The exercise.
Write out every line of the material as it stands, apart from the pictures.
────────────────────
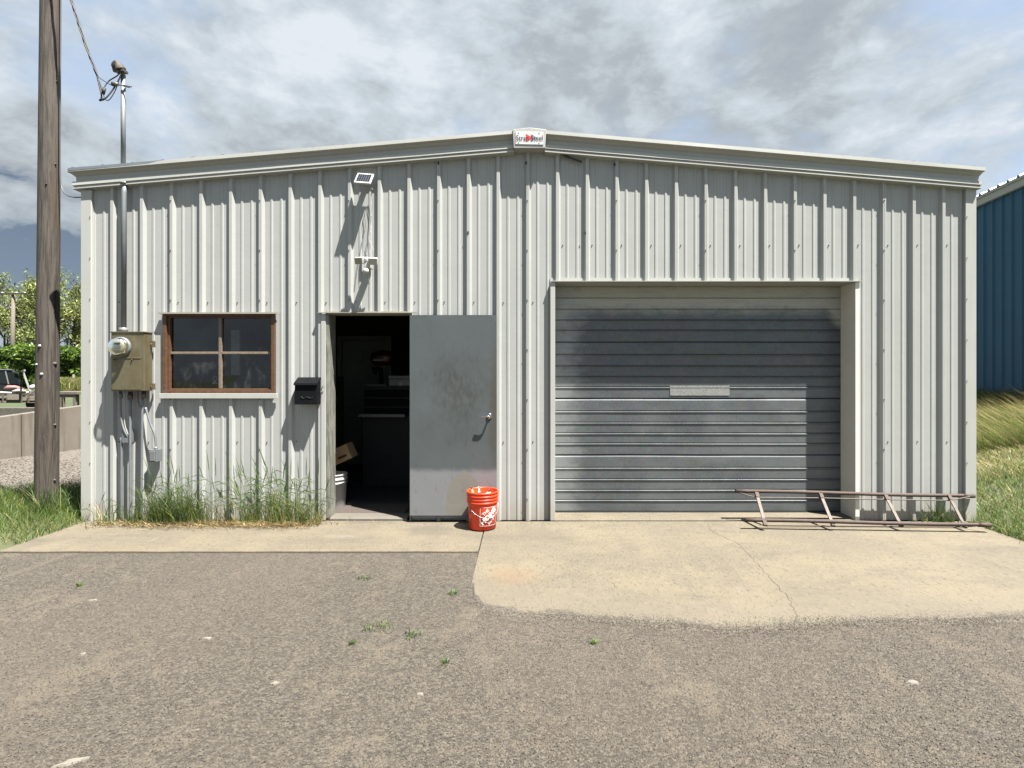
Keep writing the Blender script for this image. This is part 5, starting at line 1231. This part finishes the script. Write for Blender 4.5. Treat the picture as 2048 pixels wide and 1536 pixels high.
def tree(px, D, toppy, lab, lean=.1, seed=0, wd=1.0):
    rs = random.Random(seed); base = Vector((gx(px, D), D, .3)); Ht = gz(toppy, D)-.3
    root = empty('tree', base, lab, 'tree', 'trees behind the hedge')
    m_ = MB(); tips = []
    def limb(p, d_, L, r, lev):
        pts_ = [p]; q = p.copy(); dd = d_.copy(); n = 6
        for i in range(n):
            dd = (dd+Vector((rs.uniform(-.13, .13)+.025*lean*4, rs.uniform(-.13, .13), .05))).normalized(); q = q+dd*L/n; pts_.append(q.copy())
            if lev < 2 and i >= 1:
                for _ in range(2 if lev == 0 else 1):
                    a = rs.uniform(0, 2*math.pi); nd = (dd*.85+Vector((math.cos(a), math.sin(a), .15))*.65).normalized(); limb(q.copy(), nd, L*rs.uniform(.32, .5), r*.42, lev+1)
            if lev >= 1 and i >= 2: tips.append(q.copy())
            if lev == 0 and i >= 4: tips.append(q.copy())
        m_.tube(pts_, [r*(1-.8*i/n) for i in range(n+1)], 6, 0, False)
    for k in range(rs.choice((1, 2, 2))):
        limb(base+Vector((.3*k, 0, 0)), Vector((lean+rs.uniform(-.12, .22)*(k+.5), rs.uniform(-.1, .1), 1)).normalized(), Ht*rs.uniform(.66, .74), .20, 0)
    m_.build('trunk', M['bark'], root)
    tp = np.array([tuple(q) for q in tips if q.z > .3+Ht*.22]); rad = rng.uniform(.35, .95, (len(tp), 1))*np.array([[1, 1, .85]])*wd
    leafcloud('crown', tp, rad, 4800, .12, [M['leaf_a'], M['leaf_b']], root, .5)
tree(-75, 64, 575, 'willow at the far left edge of the photo behind the truck', .1, 11)
tree(4, 62, 560, 'leafy pale green willow behind the far crossarm pole', .08, 2, 1.1)
tree(38, 66, 552, 'tallest willow, just left of the utility pole above the truck', .12, 5, 1.05)
tree(75, 60, 580, 'willow whose crown is mostly hidden behind the wooden utility pole', .1, 8)
tree(118, 61, 575, 'leaning willow just right of the utility pole', .12, 21, 1.1)
tree(150, 65, 568, 'willow beside the white building corner', .1, 34, 1.0)
tree(205, 63, 572, 'willow partly hidden behind the left corner of the white building', -.02, 41)
hd_ = empty('hedge', (gx(60, 45), 45, .3), 'dense bright green hedge running behind the truck and the tall grass', 'hedge')
cen = []; 
for k in range(300):
    x = rng.uniform(gx(-260, 45), gx(420, 45)); hmax = gz(696, 45)+.35*mnoise.noise(Vector((x*.45, 0, 0)))
    cen.append((x, 45+rng.uniform(-.9, .8), rng.uniform(.4, hmax-.3) if k % 3 else hmax-.35))
cen = np.array(cen); leafcloud('hedge_foliage', cen, np.tile([[.75, .6, .6]], (len(cen), 1)), 60000, .12, [M['hedge_a'], M['hedge_b']], hd_, 0, .35)
m_ = MB(); m_.box(gx(-260, 45), gx(420, 45), 45.3, 46.2, .2, gz(718, 45)); m_.build('hedge_core', mat('hedge_inside', (.02, .035, .01), .9), hd_)
# far utility pole
FD = 48
fp = empty('utility_pole', (gx(25, FD), FD, .3), 'distant utility pole with crossarm in front of the willows left of the near pole', 'utility pole')
m_ = MB(); m_.tube([(gx(23, FD), FD, .3), (gx(27, FD), FD, gz(588, FD))], [.19, .13], 12); m_.build('pole_trunk', M['oldplank'], fp)
m_ = MB(); m_.bar((gx(-30, FD), FD-.15, gz(589, FD)), (gx(57, FD), FD-.15, gz(587.5, FD)), .10, .13); m_.build('crossarm', M['bark'], fp)
for a in (-20, 8, 36, 53):
    m_ = MB(); m_.tube([(gx(a, FD), FD-.15, gz(587.5, FD)), (gx(a, FD), FD-.15, gz(584.5, FD))], [.09, .06], 8); m_.build('insulator', M['white_pl'], fp)

# ------------------------------------------------------------------ grass and weeds
G4 = [M['g_green'], M['g_light'], M['g_straw'], M['g_dark']]
def U(a, b, n): return rng.uniform(a, b, n)
def mk_grass(name, xs_, ys_, zf, h, hl, wd, lean, pm, curve=1.0):
    n = len(xs_); z = np.array([zf(x, y) for x, y in zip(xs_, ys_)]); base = np.stack([xs_, ys_, z-.01], 1)
    mi = rng.choice(4, n, p=pm); hh = rng.uniform(h*hl, h, n) if np.isscalar(h) else h*rng.uniform(hl, 1, n)
    ln = np.stack([rng.normal(lean[0], lean[2], n), rng.normal(lean[1], lean[2], n)], 1)*hh[:, None]
    return blades(base, hh, rng.uniform(.6, 1.3, n)*wd, ln, G4, mi, name, curve)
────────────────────
Task response.
Keep writing the Blender script for this image. This is part 5, starting at line 1231. This part finishes the script. Write for Blender 4.5. Treat the picture as 2048 pixels wide and 1536 pixels high.
def tree(px, D, toppy, lab, lean=.1, seed=0, wd=1.0):
    rs = random.Random(seed); base = Vector((gx(px, D), D, .3)); Ht = gz(toppy, D)-.3
    root = empty('tree', base, lab, 'tree', 'trees behind the hedge')
    m_ = MB(); tips = []
    def limb(p, d_, L, r, lev):
        pts_ = [p]; q = p.copy(); dd = d_.copy(); n = 6
        for i in range(n):
            dd = (dd+Vector((rs.uniform(-.13, .13)+.025*lean*4, rs.uniform(-.13, .13), .05))).normalized(); q = q+dd*L/n; pts_.append(q.copy())
            if lev < 2 and i >= 1:
                for _ in range(2 if lev == 0 else 1):
                    a = rs.uniform(0, 2*math.pi); nd = (dd*.85+Vector((math.cos(a), math.sin(a), .15))*.65).normalized(); limb(q.copy(), nd, L*rs.uniform(.32, .5), r*.42, lev+1)
            if lev >= 1 and i >= 2: tips.append(q.copy())
            if lev == 0 and i >= 4: tips.append(q.copy())
        m_.tube(pts_, [r*(1-.8*i/n) for i in range(n+1)], 6, 0, False)
    for k in range(rs.choice((1, 2, 2))):
        limb(base+Vector((.3*k, 0, 0)), Vector((lean+rs.uniform(-.12, .22)*(k+.5), rs.uniform(-.1, .1), 1)).normalized(), Ht*rs.uniform(.66, .74), .20, 0)
    m_.build('trunk', M['bark'], root)
    tp = np.array([tuple(q) for q in tips if q.z > .3+Ht*.22]); rad = rng.uniform(.35, .95, (len(tp), 1))*np.array([[1, 1, .85]])*wd
    leafcloud('crown', tp, rad, 4800, .12, [M['leaf_a'], M['leaf_b']], root, .5)
tree(-75, 64, 575, 'willow at the far left edge of the photo behind the truck', .1, 11)
tree(4, 62, 560, 'leafy pale green willow behind the far crossarm pole', .08, 2, 1.1)
tree(38, 66, 552, 'tallest willow, just left of the utility pole above the truck', .12, 5, 1.05)
tree(75, 60, 580, 'willow whose crown is mostly hidden behind the wooden utility pole', .1, 8)
tree(118, 61, 575, 'leaning willow just right of the utility pole', .12, 21, 1.1)
tree(150, 65, 568, 'willow beside the white building corner', .1, 34, 1.0)
tree(205, 63, 572, 'willow partly hidden behind the left corner of the white building', -.02, 41)
hd_ = empty('hedge', (gx(60, 45), 45, .3), 'dense bright green hedge running behind the truck and the tall grass', 'hedge')
cen = []; 
for k in range(300):
    x = rng.uniform(gx(-260, 45), gx(420, 45)); hmax = gz(696, 45)+.35*mnoise.noise(Vector((x*.45, 0, 0)))
    cen.append((x, 45+rng.uniform(-.9, .8), rng.uniform(.4, hmax-.3) if k % 3 else hmax-.35))
cen = np.array(cen); leafcloud('hedge_foliage', cen, np.tile([[.75, .6, .6]], (len(cen), 1)), 60000, .12, [M['hedge_a'], M['hedge_b']], hd_, 0, .35)
m_ = MB(); m_.box(gx(-260, 45), gx(420, 45), 45.3, 46.2, .2, gz(718, 45)); m_.build('hedge_core', mat('hedge_inside', (.02, .035, .01), .9), hd_)
# far utility pole
FD = 48
fp = empty('utility_pole', (gx(25, FD), FD, .3), 'distant utility pole with crossarm in front of the willows left of the near pole', 'utility pole')
m_ = MB(); m_.tube([(gx(23, FD), FD, .3), (gx(27, FD), FD, gz(588, FD))], [.19, .13], 12); m_.build('pole_trunk', M['oldplank'], fp)
m_ = MB(); m_.bar((gx(-30, FD), FD-.15, gz(589, FD)), (gx(57, FD), FD-.15, gz(587.5, FD)), .10, .13); m_.build('crossarm', M['bark'], fp)
for a in (-20, 8, 36, 53):
    m_ = MB(); m_.tube([(gx(a, FD), FD-.15, gz(587.5, FD)), (gx(a, FD), FD-.15, gz(584.5, FD))], [.09, .06], 8); m_.build('insulator', M['white_pl'], fp)

# ------------------------------------------------------------------ grass and weeds
G4 = [M['g_green'], M['g_light'], M['g_straw'], M['g_dark']]
def U(a, b, n): return rng.uniform(a, b, n)
def mk_grass(name, xs_, ys_, zf, h, hl, wd, lean, pm, curve=1.0):
    n = len(xs_); z = np.array([zf(x, y) for x, y in zip(xs_, ys_)]); base = np.stack([xs_, ys_, z-.01], 1)
    mi = rng.choice(4, n, p=pm); hh = rng.uniform(h*hl, h, n) if np.isscalar(h) else h*rng.uniform(hl, 1, n)
    ln = np.stack([rng.normal(lean[0], lean[2], n), rng.normal(lean[1], lean[2], n)], 1)*hh[:, None]
    return blades(base, hh, rng.uniform(.6, 1.3, n)*wd, ln, G4, mi, name, curve)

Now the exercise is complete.